Thursday, September 27, 2012

Burma’s Forgotten Dilemma

Will 140,000 refugees in Thailand seeking safety from the world’s longest-running civil war ever be able to go home? 

Mae_La_refugee_camp2

From the main road, Mae La looks much like a traditional Thai village. Smoke rises from thatched, wooden homesteads which straddle a hillside carved up by dirt tracks.
Close to the Burma border, Mae La is the largest of 10 refugee camps in Thailand and has since 1984 served as a home to tens of thousands of refugees fleeing the world’s longest-running civil war in adjacent Karen State.
But since a ceasefire between the Burmese army and Karen rebels signed in January and government reforms, Human rights groups and aid agencies have started talking of the possibility that many of Thailand’s roughly 140,000 Burmese refugees may soon return home. The vast majority are Karen, while the other main minority – the Karenni – is also starting to look at repatriation.
Still, Dah Eh Kler, general secretary of the Karen Women’s Organization (KWO) which monitors conditions on both sides of the border, suggests an area which has seen over 60 years of warfare will take time to support normal, everyday life.
“We are encouraged by the changes in Burma but there are many improvements that would need to happen before refugees would be safe to return,” she said.
The most pressing concern coming out of recent repatriation discussions with refugees is the presence of Burmese Army soldiers strategically positioned throughout the long, thin strip of land that is Karen State.
For decades, rights groups have documented Burmese Army orders instructing whole villages to relocate to “secure” areas away from Karen insurgents.
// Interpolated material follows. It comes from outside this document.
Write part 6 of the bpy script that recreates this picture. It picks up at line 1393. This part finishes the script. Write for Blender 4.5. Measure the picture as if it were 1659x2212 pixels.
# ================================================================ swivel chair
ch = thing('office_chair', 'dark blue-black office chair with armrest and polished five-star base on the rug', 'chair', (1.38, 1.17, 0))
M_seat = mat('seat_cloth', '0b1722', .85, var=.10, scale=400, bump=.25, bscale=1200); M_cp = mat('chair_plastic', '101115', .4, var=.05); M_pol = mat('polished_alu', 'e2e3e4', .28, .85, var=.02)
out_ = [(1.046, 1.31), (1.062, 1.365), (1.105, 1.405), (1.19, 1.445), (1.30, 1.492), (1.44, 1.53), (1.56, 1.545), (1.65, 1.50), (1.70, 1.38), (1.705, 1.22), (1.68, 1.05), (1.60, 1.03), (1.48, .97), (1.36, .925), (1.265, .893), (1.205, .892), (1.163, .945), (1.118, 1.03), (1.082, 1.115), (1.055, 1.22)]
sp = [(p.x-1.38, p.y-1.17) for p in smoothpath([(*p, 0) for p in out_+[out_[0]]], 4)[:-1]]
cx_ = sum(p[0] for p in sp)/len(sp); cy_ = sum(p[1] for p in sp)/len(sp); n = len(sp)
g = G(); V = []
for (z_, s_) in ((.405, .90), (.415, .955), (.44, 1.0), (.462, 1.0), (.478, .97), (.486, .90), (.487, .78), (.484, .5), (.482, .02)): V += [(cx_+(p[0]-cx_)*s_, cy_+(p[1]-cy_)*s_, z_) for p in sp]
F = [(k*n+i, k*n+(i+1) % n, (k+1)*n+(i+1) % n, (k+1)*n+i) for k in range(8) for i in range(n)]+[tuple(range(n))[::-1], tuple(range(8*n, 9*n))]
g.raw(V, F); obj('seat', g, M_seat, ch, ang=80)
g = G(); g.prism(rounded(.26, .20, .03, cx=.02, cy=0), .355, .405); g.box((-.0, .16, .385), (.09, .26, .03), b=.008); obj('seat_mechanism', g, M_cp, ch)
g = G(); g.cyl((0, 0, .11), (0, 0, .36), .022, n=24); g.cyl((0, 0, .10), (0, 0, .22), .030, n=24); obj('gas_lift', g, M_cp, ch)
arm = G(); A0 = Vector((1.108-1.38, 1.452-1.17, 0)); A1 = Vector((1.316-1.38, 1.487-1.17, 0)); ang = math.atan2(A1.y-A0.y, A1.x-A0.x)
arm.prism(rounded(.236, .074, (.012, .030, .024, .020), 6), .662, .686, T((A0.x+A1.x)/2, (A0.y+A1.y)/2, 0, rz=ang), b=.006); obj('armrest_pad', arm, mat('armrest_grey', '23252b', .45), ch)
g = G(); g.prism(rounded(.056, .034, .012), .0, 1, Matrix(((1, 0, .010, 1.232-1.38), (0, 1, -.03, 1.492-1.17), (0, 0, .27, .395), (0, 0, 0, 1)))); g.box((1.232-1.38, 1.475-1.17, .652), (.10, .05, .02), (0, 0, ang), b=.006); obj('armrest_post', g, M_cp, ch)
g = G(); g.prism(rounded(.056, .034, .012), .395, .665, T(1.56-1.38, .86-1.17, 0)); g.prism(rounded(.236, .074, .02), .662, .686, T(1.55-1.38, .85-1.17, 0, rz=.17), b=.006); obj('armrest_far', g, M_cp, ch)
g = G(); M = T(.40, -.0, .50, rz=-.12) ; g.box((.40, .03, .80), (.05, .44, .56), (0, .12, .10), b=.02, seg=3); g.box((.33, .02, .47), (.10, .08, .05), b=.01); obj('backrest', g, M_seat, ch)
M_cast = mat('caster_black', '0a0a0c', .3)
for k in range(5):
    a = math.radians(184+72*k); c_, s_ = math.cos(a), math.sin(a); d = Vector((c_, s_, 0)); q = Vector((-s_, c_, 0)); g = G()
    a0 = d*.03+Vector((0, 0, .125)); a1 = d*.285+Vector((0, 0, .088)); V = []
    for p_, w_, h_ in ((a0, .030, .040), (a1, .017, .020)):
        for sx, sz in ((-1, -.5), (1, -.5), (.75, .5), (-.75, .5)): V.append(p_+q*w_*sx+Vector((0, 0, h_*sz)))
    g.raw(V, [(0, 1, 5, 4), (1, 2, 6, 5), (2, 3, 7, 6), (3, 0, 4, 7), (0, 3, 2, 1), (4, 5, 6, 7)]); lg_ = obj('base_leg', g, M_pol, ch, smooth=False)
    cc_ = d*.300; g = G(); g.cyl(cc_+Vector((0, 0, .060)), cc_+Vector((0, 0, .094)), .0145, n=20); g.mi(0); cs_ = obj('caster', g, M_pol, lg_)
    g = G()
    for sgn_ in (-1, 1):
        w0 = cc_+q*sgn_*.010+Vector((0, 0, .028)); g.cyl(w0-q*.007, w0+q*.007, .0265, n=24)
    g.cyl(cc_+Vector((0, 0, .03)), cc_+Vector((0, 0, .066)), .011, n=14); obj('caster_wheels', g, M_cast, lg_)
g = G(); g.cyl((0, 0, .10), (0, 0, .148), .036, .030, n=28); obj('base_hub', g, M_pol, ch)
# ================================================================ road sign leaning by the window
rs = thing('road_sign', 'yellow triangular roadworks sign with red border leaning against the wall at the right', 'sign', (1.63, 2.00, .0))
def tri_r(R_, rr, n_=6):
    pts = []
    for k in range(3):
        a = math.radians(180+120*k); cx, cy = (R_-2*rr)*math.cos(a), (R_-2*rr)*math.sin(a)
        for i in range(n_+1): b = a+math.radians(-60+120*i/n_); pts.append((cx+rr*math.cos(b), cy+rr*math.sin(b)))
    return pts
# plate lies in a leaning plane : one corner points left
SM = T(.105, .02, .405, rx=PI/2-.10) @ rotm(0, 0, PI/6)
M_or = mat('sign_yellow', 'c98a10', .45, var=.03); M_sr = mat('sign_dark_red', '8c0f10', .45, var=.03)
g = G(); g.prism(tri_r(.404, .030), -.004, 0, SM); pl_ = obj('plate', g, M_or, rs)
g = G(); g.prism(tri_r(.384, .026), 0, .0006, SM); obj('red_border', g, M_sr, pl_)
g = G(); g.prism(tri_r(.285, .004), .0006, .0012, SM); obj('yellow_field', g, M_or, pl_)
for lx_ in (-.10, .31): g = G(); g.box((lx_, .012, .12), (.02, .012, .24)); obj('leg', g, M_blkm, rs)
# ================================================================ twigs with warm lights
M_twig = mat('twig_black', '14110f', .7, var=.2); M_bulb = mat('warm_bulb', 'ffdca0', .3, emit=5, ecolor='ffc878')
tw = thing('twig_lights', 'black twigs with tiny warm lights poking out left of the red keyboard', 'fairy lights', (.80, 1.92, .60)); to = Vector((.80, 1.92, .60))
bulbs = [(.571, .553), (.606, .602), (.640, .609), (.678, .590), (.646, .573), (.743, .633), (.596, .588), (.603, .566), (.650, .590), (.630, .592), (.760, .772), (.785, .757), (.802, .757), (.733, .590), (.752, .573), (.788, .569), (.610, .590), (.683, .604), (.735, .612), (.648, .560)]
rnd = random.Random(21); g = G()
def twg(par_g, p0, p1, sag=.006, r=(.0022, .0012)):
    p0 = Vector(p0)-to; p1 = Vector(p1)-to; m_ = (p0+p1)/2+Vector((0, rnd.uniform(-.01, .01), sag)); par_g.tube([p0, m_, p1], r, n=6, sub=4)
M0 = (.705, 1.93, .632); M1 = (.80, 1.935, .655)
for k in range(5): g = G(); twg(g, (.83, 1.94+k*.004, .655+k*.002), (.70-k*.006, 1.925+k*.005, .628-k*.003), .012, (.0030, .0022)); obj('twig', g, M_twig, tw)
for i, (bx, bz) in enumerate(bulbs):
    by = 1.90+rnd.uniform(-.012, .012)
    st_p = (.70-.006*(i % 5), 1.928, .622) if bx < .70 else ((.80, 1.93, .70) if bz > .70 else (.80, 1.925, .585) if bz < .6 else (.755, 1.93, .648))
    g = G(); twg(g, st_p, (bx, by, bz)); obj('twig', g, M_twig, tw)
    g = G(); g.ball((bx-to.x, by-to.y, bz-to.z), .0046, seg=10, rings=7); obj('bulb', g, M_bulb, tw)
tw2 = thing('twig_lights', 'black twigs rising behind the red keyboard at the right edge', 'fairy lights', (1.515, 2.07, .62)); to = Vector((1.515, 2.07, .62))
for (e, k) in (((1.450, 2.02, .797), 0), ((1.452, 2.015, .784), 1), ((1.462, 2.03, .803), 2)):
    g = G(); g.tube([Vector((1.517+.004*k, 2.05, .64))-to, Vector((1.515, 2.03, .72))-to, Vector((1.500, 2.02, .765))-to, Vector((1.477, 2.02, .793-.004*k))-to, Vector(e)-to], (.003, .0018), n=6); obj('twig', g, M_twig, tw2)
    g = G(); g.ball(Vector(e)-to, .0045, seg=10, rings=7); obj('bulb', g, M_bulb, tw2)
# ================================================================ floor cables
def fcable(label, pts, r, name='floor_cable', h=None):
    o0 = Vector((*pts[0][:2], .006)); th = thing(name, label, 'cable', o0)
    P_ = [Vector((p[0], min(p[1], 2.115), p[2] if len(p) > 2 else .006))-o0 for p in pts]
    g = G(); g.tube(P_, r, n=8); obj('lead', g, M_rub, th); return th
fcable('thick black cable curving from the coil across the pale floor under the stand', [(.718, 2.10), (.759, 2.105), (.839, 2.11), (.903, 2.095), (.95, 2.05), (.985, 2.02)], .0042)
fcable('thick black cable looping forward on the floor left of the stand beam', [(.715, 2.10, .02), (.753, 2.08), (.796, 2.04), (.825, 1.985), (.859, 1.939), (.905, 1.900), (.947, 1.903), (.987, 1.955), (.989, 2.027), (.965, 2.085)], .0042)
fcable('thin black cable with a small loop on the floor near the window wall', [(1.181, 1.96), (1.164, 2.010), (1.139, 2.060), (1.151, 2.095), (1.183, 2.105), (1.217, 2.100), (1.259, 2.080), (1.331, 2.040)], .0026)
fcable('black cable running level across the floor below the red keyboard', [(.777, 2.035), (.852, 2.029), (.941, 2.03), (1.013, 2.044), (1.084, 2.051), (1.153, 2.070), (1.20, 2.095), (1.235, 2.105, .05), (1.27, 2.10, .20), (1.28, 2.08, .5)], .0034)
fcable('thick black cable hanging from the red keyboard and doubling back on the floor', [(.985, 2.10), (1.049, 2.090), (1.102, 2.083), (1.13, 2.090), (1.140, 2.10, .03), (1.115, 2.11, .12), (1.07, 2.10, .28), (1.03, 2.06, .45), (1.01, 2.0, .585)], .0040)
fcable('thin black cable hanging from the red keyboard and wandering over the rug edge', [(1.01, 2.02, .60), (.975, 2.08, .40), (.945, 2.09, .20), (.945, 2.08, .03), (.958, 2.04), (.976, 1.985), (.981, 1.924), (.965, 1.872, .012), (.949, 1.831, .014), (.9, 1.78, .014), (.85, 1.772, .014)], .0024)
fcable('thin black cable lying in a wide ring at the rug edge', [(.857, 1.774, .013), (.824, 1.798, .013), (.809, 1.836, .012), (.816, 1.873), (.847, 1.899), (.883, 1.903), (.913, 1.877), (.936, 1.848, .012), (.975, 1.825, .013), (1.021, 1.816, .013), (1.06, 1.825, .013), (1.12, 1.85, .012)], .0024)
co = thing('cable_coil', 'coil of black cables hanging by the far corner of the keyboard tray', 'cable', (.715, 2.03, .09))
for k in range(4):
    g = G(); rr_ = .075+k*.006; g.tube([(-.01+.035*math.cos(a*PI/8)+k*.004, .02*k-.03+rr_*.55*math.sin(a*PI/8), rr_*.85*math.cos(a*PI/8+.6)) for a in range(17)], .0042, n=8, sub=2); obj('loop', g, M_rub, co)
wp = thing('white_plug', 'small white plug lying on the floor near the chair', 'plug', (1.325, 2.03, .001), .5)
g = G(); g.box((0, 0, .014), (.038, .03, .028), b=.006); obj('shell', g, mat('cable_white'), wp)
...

Their wording was usually a variation on the same theme: “Anyone found hiding in the villages will be shot.”
During a third round of peace talks this month, the Karen National Union (KNU), the political wing of the insurgents, made a request to the Burmese government’s chief negotiator Aung Min that the army withdraw soldiers from areas close to Karen villages. They are still awaiting a response as President Thein Sein’s office consults with the Burmese Ministry of Defense.
Karen State remains one of the most heavily mined areas on the planet, another major concern for returning refugees, many of whom have already lost legs in the jungle. Up until at least the end of last year, reporting in the area by the Karen Human Rights Group suggested both the Burmese Army and rebel Karen National Liberation Army were still laying anti-personnel mines.
Phil Robertson, deputy Asia director for Human Rights Watch (HRW), says that although the Burmese Army has started to use bulldozers to clear mines, this remains a haphazard process. Some mines are signposted with skull and crossbones, but hundreds lie hidden.